Gérard J expose que si des infractions à l'arrêté du 12 novembre 1985 ont été commises, elles ne lui sont pas imputables, ayant délégué ses pouvoirs dans ce domaine à son co-prévenu par acte du 1er janvier 1994. Il fait plaider par ailleurs qu'en toute hypothèse, de par sa position, il n'a fait preuve d'aucune intention coupable, ignorant les infractions commises au sein de sa société.
Sur ce, LA COUR
Au vu des constatations effectuées par la Direction de la Répression des Fraudes dans son procès-verbal du 23 janvier 1996, constate qu'il y a connexité au sens de l'article 203 du Code de procédure pénale, en ce que la commission des infractions reprochées à Thierry D a permis la consommation du délit de tromperie reproché à Gérard J. La prévention est établie à l'égard de Gérard J, peu importe qu'il ait valablement ou non délégué ses pouvoirs en matière d'hygiène et de sécurité alimentaire puisqu'en toute hypothèse une telle délégation ne pouvait l'exonérer de sa responsabilité de gérant telle qu'encourue en mettant en vente, comme il l'a fait, par le biais des restaurants qu'il approvisionne de la viande appelée "chevillard" et destinée à la grillade, sans indiquer qu'elle a été attendrie. Sa responsabilité personnelle de gérant apparaît devoir d'autant plus être retenue que cette tromperie dangereuse pour la santé dans les circonstances où elle était commise, comme il a été dit plus haut, paraît être ancienne au sein de ses établissements.

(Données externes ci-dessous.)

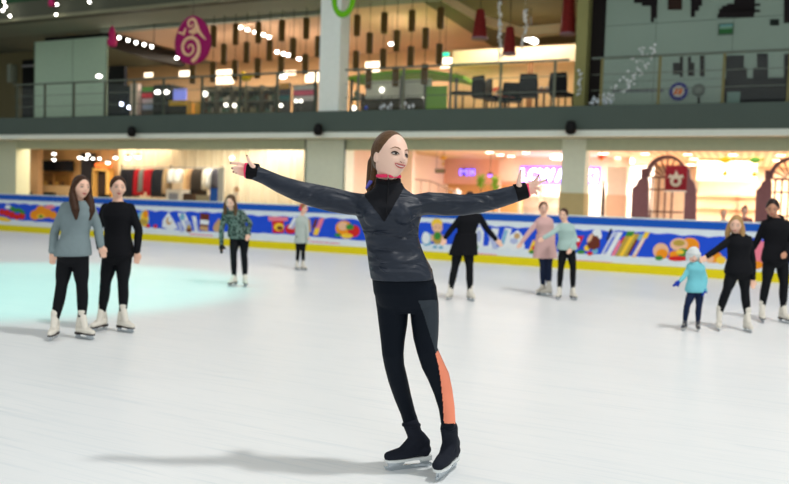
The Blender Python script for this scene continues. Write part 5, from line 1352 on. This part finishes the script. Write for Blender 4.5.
person('girl in black with long blond hair resting a hand on the toddler in turquoise', (733, 330), .93,
  dict(head=(736, 224.5, -.03), neck=(739, 235, 0), sl=(731, 239.5, 0), sr=(748.5, 239.5, 0), el=(717, 249.5, -.06), er=(752.5, 261, 0), wl=(706.5, 256.5, -.16), wr=(753, 279, -.05), hl=(700.5, 260.5, -.18), hr=(752.5, 289, -.06),
       pl=(732.5, 273, 0), pr=(744, 273, 0), kl=(727, 290, -.05), kr=(745, 290, -.02), al=(719.5, 312.5, -.02), ar=(747.5, 314.5, -.06)),
  (-30, 14, 4), ((178, 140, 92), 'half'), (BLKC, 'sweater'), (LEGG, 'leggings'), ((-22, -4), WBOOT, M(215, 210, 200)), hem=-.02, collar=.03, ws=1.0)
person('tall dark haired person in a black hooded top looking down beside the blond girl', (775, 322), .98,
  dict(head=(772.5, 208, -.02), neck=(775.5, 219, .02), sl=(765, 223.5, .02), sr=(786.5, 223.5, 0), el=(757, 241, .12), er=(790.5, 243, -.02), wl=(750, 253, .22), wr=(786, 253, -.2), hl=(745, 262, .24), hr=(780.5, 257.5, -.25),
       pl=(769.5, 261, .02), pr=(782, 261, .02), kl=(766.5, 282, -.02), kr=(784, 283, -.02), al=(762.5, 306, .0), ar=(783.5, 307, 0)),
  (-28, 20, 2), ((40, 30, 28), 'bun'), (BLKC, 'hooded_top'), (LEGG, 'leggings'), ((-18, 5), WBOOT, DSOLE), hem=-.02, collar=.02, hoodie=True, ws=1.08, skin=(205, 150, 122))
# --- two visitors standing behind the barrier
for (x, y, hc, lb, c) in [(723.5, 213.5, (190, 150, 100), 'blond visitor standing behind the barrier, only the head showing', (205, 170, 150)), (744.5, 211, (48, 32, 30), 'dark haired visitor standing behind the barrier, only the head showing', (150, 90, 90))]:
    u, z = bp(x, y, 1.6); Y = (BM_ @ Vector((u, 1.6, z))).y; s = 767/Y*.01*100/100
    f = 767/Y
    def q(dx, dz, dy=0): return (x+dx*f, y+dz*f, dy)
    person(lb, (x, 300), .86, dict(head=q(0, 0), neck=q(0, .15), sl=q(-.14, .2), sr=q(.14, .2), el=q(-.18, .44), er=q(.18, .44), wl=q(-.17, .64), wr=q(.17, .64), hl=q(-.17, .78), hr=q(.17, .78), pl=q(-.08, .62), pr=q(.08, .62),
           kl=q(-.08, .9), kr=q(.08, .9), al=q(-.08, 1.2), ar=q(.08, 1.2)), (-10, 5, 0), (hc, 'topbun' if x > 730 else 'bun'), (M(*c, rough=.9), 'sweater'), (LEGG, 'trousers'), ((0, 0), WBOOT, DSOLE), base_y=Y)

# ================================================================== THE CENTRAL SKATER
MD = ground(450, 474).y
def mp(x, y, d=0): return at(x, y, MD+d)
J = dict(head=(390.3, 156.8, -.01), neck=(388.5, 188, .02), sl=(357, 200, .02), sr=(421, 200, .0), el=(304, 193, -.03), er=(474, 204, -.02), wl=(260, 173.5, -.02), wr=(519, 190.5, -.05),
         pl=(388, 287, .03), pr=(420, 286, .0), kl=(392.5, 352, -.03), kr=(426.5, 351, -.02), al=(412.5, 428, .12), ar=(448.5, 436, -.04))
W = {q: mp(*v) for q, v in J.items()}
P = (W['pl']+W['pr'])/2; P.z += .015; N = W['neck']; k = 1.0
root = thing('person', 'smiling figure skater in dark jacket and leggings with arms spread wide', 'person', (P.x, P.y, 0), frame='w')
lp = (W['pr']-W['pl']).normalized(); ln = (W['sr']-W['sl']).normalized()
SK = M(252, 212, 192, rough=.42, vary=.02)
H = Head(W['head'], head_rot(36, -2, 7), 1.1, 6)
m = MB(); H.mesh(m)
m.tube([N-Vector((0, 0, .03)), N.lerp(H.w((0, .02, -.06)), .5), H.w((0, .018, -.05))], [.056, .05, .05], 18)
OUT = [(371, 433.5, 279, .125), (370, 433, 274, .124), (368.8, 430.5, 266, .118), (367.5, 425, 256, .108), (366.5, 421, 246, .10), (364.5, 418.5, 236, .098), (361, 419, 226, .104), (356.5, 421.5, 216, .112), (353, 424.5, 207, .110), (354, 423, 200, .09), (363, 414, 194.5, .075), (371, 407.5, 190.5, .066), (375, 403.5, 187, .062), (376, 402, 183, .060)]
def outline(sc, rows):
    rs = []
    for (x0, x1, y, d) in rows:
        a = mp(x0, y, 0); b = mp(x1, y, 0); c = (a+b)/2; w = (b-a).length/2*sc; lat = (b-a).normalized(); d = d*sc
        rs.append([c+lat*w*math.copysign(abs(math.cos(q))**.9, math.cos(q))+Vector((0, -1, 0))*d*math.copysign(abs(math.sin(q))**.9, math.sin(q))*(1.08 if math.sin(q) > 0 else .95) for q in [2*math.pi*i/40 for i in range(40)]])
    return rs
m.rings(outline(.8, [(378, 430, 306, .09), (374, 434, 292, .11)]+OUT))
for s in 'lr': limb(m, W['s'+s], W['e'+s], W['w'+s], (.034, .031, .028, .029, .025), k)
LEGM = (.064, .056, .040, .040, .030)
LROW = [(374, 407, 290, .03), (376.5, 409, 308, .02), (378.5, 407.5, 325, .01), (380.5, 405, 340, -.01), (382, 403.8, 354, -.02), (384.3, 404.6, 366, .0), (388, 408, 380, .03), (393.5, 411.5, 396, .07), (400, 415.5, 412, .10), (403.5, 419.5, 424, .12)]
RROW = [(403, 437, 290, .0), (409.5, 438.7, 306, .0), (411, 438.8, 322, -.01), (413, 438.2, 337, -.02), (416.5, 437.4, 350, -.03), (420.5, 443, 363, -.01), (427.5, 449.6, 377, .0), (433.5, 452.6, 392, .0), (438.5, 454.6, 408, -.02), (441, 455.5, 424, -.03)]
def leg(pts, sc=1):
    m.tube([mp((x0+x1)/2, y, d) for x0, x1, y, d in pts], [abs(x1-x0)*MD/767/2*sc for x0, x1, y, d in pts], 24)
leg(LROW, .8); leg(RROW, .8)
def finger(pts, r): m.tube([mp(*q) for q in pts], r, 10)
# image-left hand: palm, four fingers, raised thumb
for a, b in (((259, 170.5, -.02), (245.5, 165.0, -.02)), ((260, 172.5, -.025), (244.5, 168.2, -.02)), ((260, 174.5, -.02), (244.5, 171.6, -.015)), ((259, 176, -.015), (245.5, 174.8, -.01))):
    m.tube([mp(*a), mp(*b)], [.019, .0125], 10)
finger([(245.5, 165.0, -.02), (239.8, 163.6, -.03), (235, 163.1, -.035), (230.8, 163.2, -.03)], [.0105, .0095, .0085, .0065])
finger([(244.5, 168.2, -.02), (239, 167.2, -.04), (235, 167.5, -.05), (232.2, 168.4, -.05)], [.0105, .0095, .0085, .0065])
finger([(244.5, 171.6, -.015), (239.5, 170.8, -.035), (236, 171.2, -.045), (233.5, 172, -.045)], [.010, .009, .008, .0062])
finger([(245.5, 174.8, -.01), (241.5, 174.6, -.02), (238.6, 173.8, -.03), (236.2, 172.9, -.035)], [.009, .008, .007, .0056])
finger([(256, 170, -.04), (252.5, 166, -.05), (249.3, 161.5, -.055), (247, 155.8, -.05)], [.016, .0125, .0098, .0065])
# image-right hand
for a, b in (((520, 187.5, -.055), (533, 183.0, -.06)), ((520, 190, -.06), (534, 186.2, -.06)), ((520, 192, -.06), (533.5, 189.5, -.055)), ((521, 194, -.055), (531.5, 192.6, -.05))):
    m.tube([mp(*a), mp(*b)], [.019, .0125], 10)
finger([(533, 183.0, -.06), (535.5, 180.4, -.075), (537.3, 178, -.08), (538.8, 175.6, -.08)], [.0105, .0095, .0085, .0065])
finger([(534, 186.2, -.06), (538.5, 182.8, -.07), (542.5, 181.3, -.075), (546.4, 179.9, -.07)], [.0105, .0095, .0085, .0062])
finger([(533.5, 189.5, -.055), (537, 187.8, -.08), (539.3, 188.2, -.095), (539.6, 190.4, -.10)], [.010, .009, .008, .0064])
finger([(531.5, 192.6, -.05), (534.6, 192.3, -.07), (536.6, 193, -.08), (536.8, 194.6, -.085)], [.009, .008, .007, .0056])
finger([(519.5, 187, -.07), (518.6, 182.4, -.085), (519.6, 176.6, -.09), (521, 170.4, -.085)], [.016, .0125, .0098, .0065])
remesh('body', m, SK, root, .0042, it=3, fac=.4)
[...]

Il y a lieu par suite d'infliger au prévenu la sanction qui figure au dispositif.
Par ces motifs, LA COUR, Statuant publiquement et contradictoirement, Reçoit l'appel du prévenu, Confirme le jugement déféré sur la déclaration de culpabilité. L'infirme en répression, Condamne Gérard J à 50 000 F d'amende. La présente décision est assujettie à un droit fixe de procédure de 800 F dont est redevable le condamné.